The city grows like a family, multiplying itself: the suburb grows instead from its own body, by tentacular expansion. The city is always limited in size and number but the suburb knows no limits: it has no center or form, it is only a fragment. The city is the ideal state, the mean between the tyranny of the village and the tyranny of the metropolis.

Even if a city is abandoned for a certain period by its inhabitants, it still continues to survive like a body in an unconscious state; a body which will revive when the spirit regains consciousness. Venice is a city and so it will remain even if it is inhabited by cats and fish. But if it is transformed into business quarters it would then die. An abandoned city can be as beautiful as Sleeping Beauty; a city zoned for single functions can at best be as beautiful as a corpse.



Far from resolving the private and public traffic problems, the monofunctional zoning of cities only dissolves complex urban communities into cities for sleeping, cities for working, and cities for consumption. The only solution now is not better public transport, but the elimination of much of the commuting traffic by integrating again urban functions like living/working in the same urban area.

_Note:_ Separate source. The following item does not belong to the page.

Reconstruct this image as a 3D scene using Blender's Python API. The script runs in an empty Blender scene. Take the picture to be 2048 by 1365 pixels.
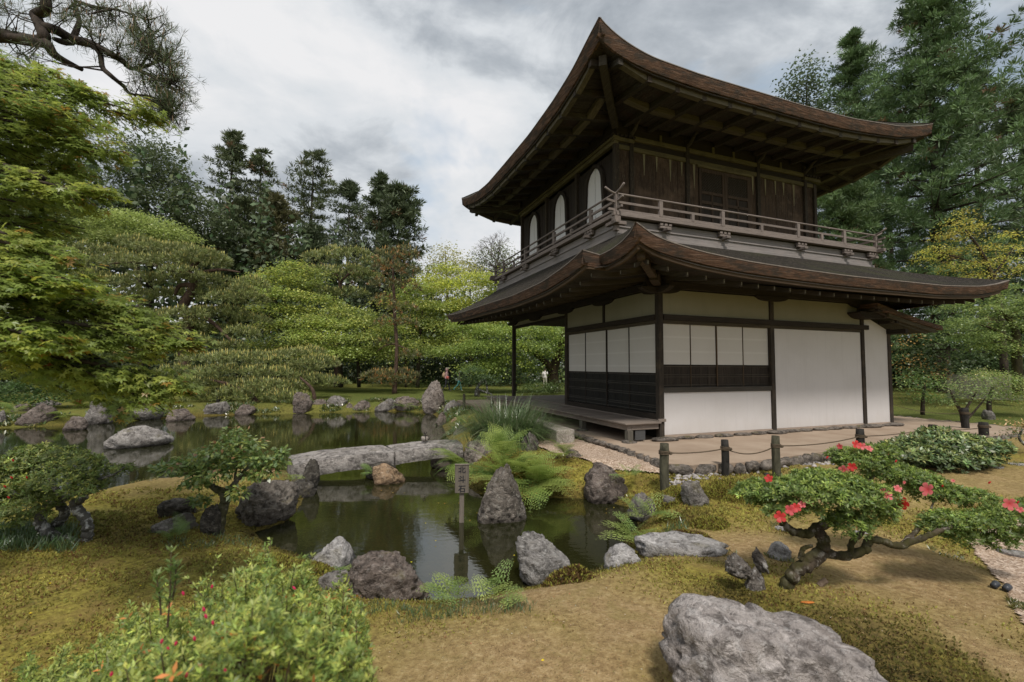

The division of the city into a limited number of quarters would reduce the urban territory by half. All future building would have to go on within these limited perimeters in order to complete the quarters. New agricultural land and forests would surround these well-defined cities and villages within the city. This would require a radical, new, and legally strict redefinition of city and countryside. It would promote the cultural and economic autonomy of these quarters, so that they function as communes with full executive powers under the direct control of their citizens.

Such a federation of cities would, however, only be realized around a centralized legal framework which would insure a harmonious development of these cities within the city. The legislation for the city would be centralized: the executive power, however, would be decentralized; each quarter would have its own political status to encourage local participation.

If we do not recognize the specific value of European (or, more generally, traditional) urban culture now, we will be increasingly subject to the imposition of urban structures which have been created only for survival and are totally conditioned by the sole contingencies of production and consumption.

We propose to slowly transform the periphery into a federation of small cities, each with its own center, size and character. Within these proposals is introduced the concept of Radical Conservation. One knows with what persistence entire urban districts have been destroyed by declaring them "without historic or artistic interest". The arbitrariness of these "values" has become evident, when fine buildings dating from the turn of the century and of undeniable technical and aesthetic quality were sacrificed in the fever of speculation for rapid profit. One must recognize the absolute value of "Cities of Stone" -- the accumulative work of the generations which have preceded us.

The sole criterion to judge the value of a building must proceed from the success with which it is inserted into the urban fabric, from the way in which it participates in the cohesion and the beauty of public spaces -- not from its will to fragment its context, or its ability to stand out from it. To continue the wild destruction of the city means to subject ourselves, and the future generations, to the cycle of production and consumption of a more and more futile environment. The "will to express our age", an almost absurd myth, must not in future be permitted to destroy existing cities; energies should be channeled to build new quarters and new cities imbued with the intelligence of the "cities of stone".